▶ **DATA SHOWN**:
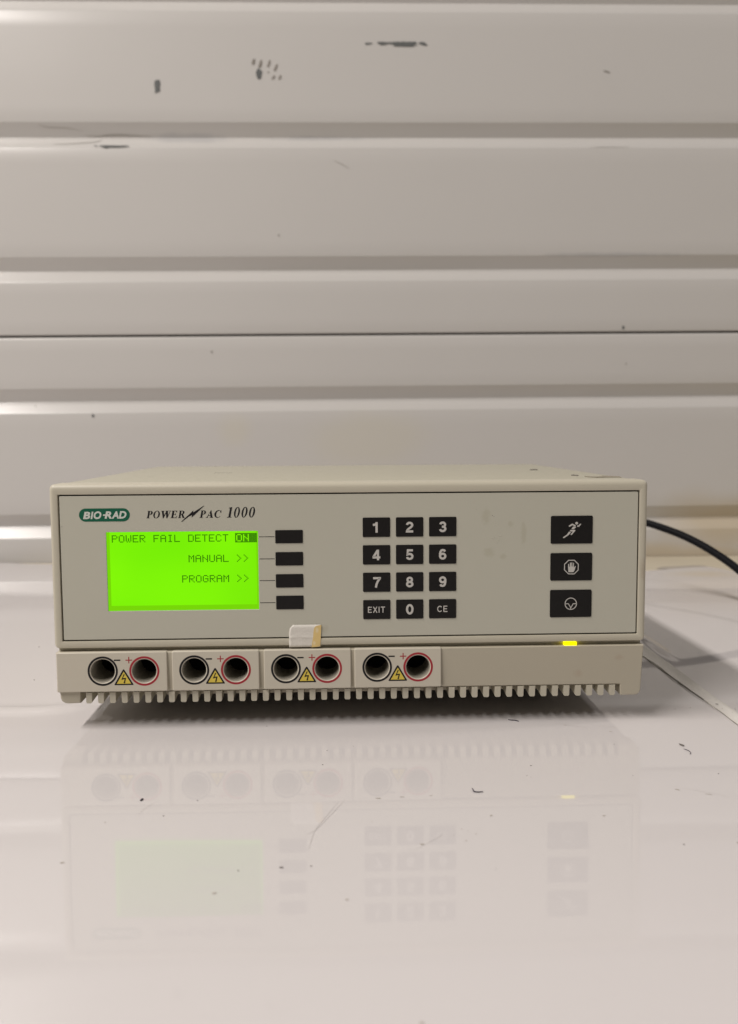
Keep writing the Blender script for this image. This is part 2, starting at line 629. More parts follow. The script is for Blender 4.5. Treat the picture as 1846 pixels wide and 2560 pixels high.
for x, z, r in ((-0.1682, 0.2695, .0014), (0.3675, 0.3000, .0022), (-0.3224, 0.1890, .0019), (0.372, 0.253, .001), (-0.08, 0.417, .001), (-0.395, 0.2015, .001)):
    scuff([[(x + r * math.cos(a) * random.uniform(.6, 1.1), z + r * math.sin(a) * random.uniform(.8, 1.5)) for a in [k * .785 for k in range(8)]]],
          M_scuff if r > .0015 else M_scuff2)
# hair-line cracks beside the second groove
def profile_y(z):
    for c in GROOVES:
        pr = groove_profile(c)
        for a, b in zip(pr, pr[1:]):
            if a[0] <= z <= b[0]:
                return a[1] + (b[1] - a[1]) * (z - a[0]) / (b[0] - a[0])
    return 0.0


def hairline(pts, wd, m):
    P = catmull([(x, 0, z) for x, z in pts], 10)
    bm = bmesh.new()
    L = []
    for i, p in enumerate(P):
        lx, lz = wl(p.x, p.z)
        e = wd * math.sin(math.pi * (.08 + .84 * i / (len(P) - 1))) * (1 + .5 * noise.noise(Vector((lx * 400, 0, 0))))
        L.append([(lx, wall_flat_y(lx, lz + q) + profile_y(lz + q) - 0.0005, lz + q) for q in (-e, e)])
    bridge(bm, L, closed=False)
    me = bpy.data.meshes.new('m')
    bm.to_mesh(me)
    bm.free()
    wall_part('hairline_crack', me, m, False)


hairline([(-0.362, 0.5300), (-0.345, 0.5302), (-0.325, 0.5318), (-0.311, 0.5332), (-0.304, 0.5352), (-0.3025, 0.5385)], 0.0006, M_hair)
hairline([(-0.379, 0.5548), (-0.377, 0.5520), (-0.366, 0.5500), (-0.345, 0.5495), (-0.325, 0.5460)], 0.0004, M_hair)
hairline([(-0.322, 0.5418), (-0.305, 0.5412), (-0.298, 0.5422), (-0.280, 0.5428), (-0.262, 0.5422), (-0.24, 0.5418)], 0.0007, M_hair)
hairline([(0.320, 0.5282), (0.345, 0.5289), (0.372, 0.5288)], 0.0003, M_hair)
hairline([(-0.01, 0.511), (0.0, 0.5065), (0.012, 0.500)], 0.0003, M_hair)

# ------------------------------------------------------------------ bench and the glossy sheet on it
bench = thing('workbench', 'cream coloured bench top, stained, showing behind the glossy white sheet', 'bench', (0, 0, -0.0405))
bb = bmesh.new()
box_bm(bb, -1.5, 1.6, -1.3, WY - 0.003, -0.0405, -0.0022)
link('bench_top', from_bm(bb), M_bench, bench)

SEAM_X = 0.2135
for gx0, gx1, gy0, gy1, gw in ((0.379, 0.446, 0.5745, 0.5905, 0.0105), (-0.50, -0.412, 0.6825, 0.6710, 0.0075)):
    bm = bmesh.new()
    L = []
    for k in range(13):
        t = k / 12
        hw = gw * min(1, .25 + 4 * t, .25 + 4 * (1 - t)) if gx0 > 0 else gw * min(1, .25 + 4 * (1 - t))
        y = gy0 + (gy1 - gy0) * t + 0.0008 * math.sin(9 * t)
        L.append([(gx0 + (gx1 - gx0) * t, y - hw, -0.0017), (gx0 + (gx1 - gx0) * t, y + hw, -0.0017)])
    bridge(bm, L, closed=False)
    link('painted_gap_shade', from_bm(bm), M_smudge_gapshade, bench)  # painted strip for the shaded gap behind the sheet; bench has no opening



def smooth01(a, b, x):
    t = max(0.0, min(1.0, (x - a) / (b - a)))
    return t * t * (3 - 2 * t)


def sheet_h(x, y):
    far = smooth01(0.25, 0.6, y)
    left = smooth01(-0.16, -0.30, x)
    n = noise.noise(Vector((x * 7.0, y * 7.0, 0.4))) * 0.00022
    n += noise.noise(Vector((x * 16.0, y * 16.0, 5.0))) * 0.00005
    n += far * noise.noise(Vector((x * 10.0, y * 5.0, 9.4))) * 0.0008
    n -= 0.0003
    # crease running in from the left edge
    yc = 0.037 + 0.010 * smooth01(-0.19, -0.15, x) + 0.002 * noise.noise(Vector((x * 30, 0, 0)))
    n += 0.0012 * math.exp(-((y - yc) / 0.006) ** 2) * smooth01(-0.150, -0.185, x)
    # ridge beside the taped seam
    n += 0.0015 * math.exp(-((x - 0.2335) / 0.0040) ** 2) * smooth01(0.125, 0.165, y)
    return n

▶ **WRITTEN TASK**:
Write the lines above out again exactly, without any of their pictures.

▶ **TASK SOLUTION**:
Keep writing the Blender script for this image. This is part 2, starting at line 629. More parts follow. The script is for Blender 4.5. Treat the picture as 1846 pixels wide and 2560 pixels high.
for x, z, r in ((-0.1682, 0.2695, .0014), (0.3675, 0.3000, .0022), (-0.3224, 0.1890, .0019), (0.372, 0.253, .001), (-0.08, 0.417, .001), (-0.395, 0.2015, .001)):
    scuff([[(x + r * math.cos(a) * random.uniform(.6, 1.1), z + r * math.sin(a) * random.uniform(.8, 1.5)) for a in [k * .785 for k in range(8)]]],
          M_scuff if r > .0015 else M_scuff2)
# hair-line cracks beside the second groove
def profile_y(z):
    for c in GROOVES:
        pr = groove_profile(c)
        for a, b in zip(pr, pr[1:]):
            if a[0] <= z <= b[0]:
                return a[1] + (b[1] - a[1]) * (z - a[0]) / (b[0] - a[0])
    return 0.0


def hairline(pts, wd, m):
    P = catmull([(x, 0, z) for x, z in pts], 10)
    bm = bmesh.new()
    L = []
    for i, p in enumerate(P):
        lx, lz = wl(p.x, p.z)
        e = wd * math.sin(math.pi * (.08 + .84 * i / (len(P) - 1))) * (1 + .5 * noise.noise(Vector((lx * 400, 0, 0))))
        L.append([(lx, wall_flat_y(lx, lz + q) + profile_y(lz + q) - 0.0005, lz + q) for q in (-e, e)])
    bridge(bm, L, closed=False)
    me = bpy.data.meshes.new('m')
    bm.to_mesh(me)
    bm.free()
    wall_part('hairline_crack', me, m, False)


hairline([(-0.362, 0.5300), (-0.345, 0.5302), (-0.325, 0.5318), (-0.311, 0.5332), (-0.304, 0.5352), (-0.3025, 0.5385)], 0.0006, M_hair)
hairline([(-0.379, 0.5548), (-0.377, 0.5520), (-0.366, 0.5500), (-0.345, 0.5495), (-0.325, 0.5460)], 0.0004, M_hair)
hairline([(-0.322, 0.5418), (-0.305, 0.5412), (-0.298, 0.5422), (-0.280, 0.5428), (-0.262, 0.5422), (-0.24, 0.5418)], 0.0007, M_hair)
hairline([(0.320, 0.5282), (0.345, 0.5289), (0.372, 0.5288)], 0.0003, M_hair)
hairline([(-0.01, 0.511), (0.0, 0.5065), (0.012, 0.500)], 0.0003, M_hair)

# ------------------------------------------------------------------ bench and the glossy sheet on it
bench = thing('workbench', 'cream coloured bench top, stained, showing behind the glossy white sheet', 'bench', (0, 0, -0.0405))
bb = bmesh.new()
box_bm(bb, -1.5, 1.6, -1.3, WY - 0.003, -0.0405, -0.0022)
link('bench_top', from_bm(bb), M_bench, bench)

SEAM_X = 0.2135
for gx0, gx1, gy0, gy1, gw in ((0.379, 0.446, 0.5745, 0.5905, 0.0105), (-0.50, -0.412, 0.6825, 0.6710, 0.0075)):
    bm = bmesh.new()
    L = []
    for k in range(13):
        t = k / 12
        hw = gw * min(1, .25 + 4 * t, .25 + 4 * (1 - t)) if gx0 > 0 else gw * min(1, .25 + 4 * (1 - t))
        y = gy0 + (gy1 - gy0) * t + 0.0008 * math.sin(9 * t)
        L.append([(gx0 + (gx1 - gx0) * t, y - hw, -0.0017), (gx0 + (gx1 - gx0) * t, y + hw, -0.0017)])
    bridge(bm, L, closed=False)
    link('painted_gap_shade', from_bm(bm), M_smudge_gapshade, bench)  # painted strip for the shaded gap behind the sheet; bench has no opening



def smooth01(a, b, x):
    t = max(0.0, min(1.0, (x - a) / (b - a)))
    return t * t * (3 - 2 * t)


def sheet_h(x, y):
    far = smooth01(0.25, 0.6, y)
    left = smooth01(-0.16, -0.30, x)
    n = noise.noise(Vector((x * 7.0, y * 7.0, 0.4))) * 0.00022
    n += noise.noise(Vector((x * 16.0, y * 16.0, 5.0))) * 0.00005
    n += far * noise.noise(Vector((x * 10.0, y * 5.0, 9.4))) * 0.0008
    n -= 0.0003
    # crease running in from the left edge
    yc = 0.037 + 0.010 * smooth01(-0.19, -0.15, x) + 0.002 * noise.noise(Vector((x * 30, 0, 0)))
    n += 0.0012 * math.exp(-((y - yc) / 0.006) ** 2) * smooth01(-0.150, -0.185, x)
    # ridge beside the taped seam
    n += 0.0015 * math.exp(-((x - 0.2335) / 0.0040) ** 2) * smooth01(0.125, 0.165, y)
    return n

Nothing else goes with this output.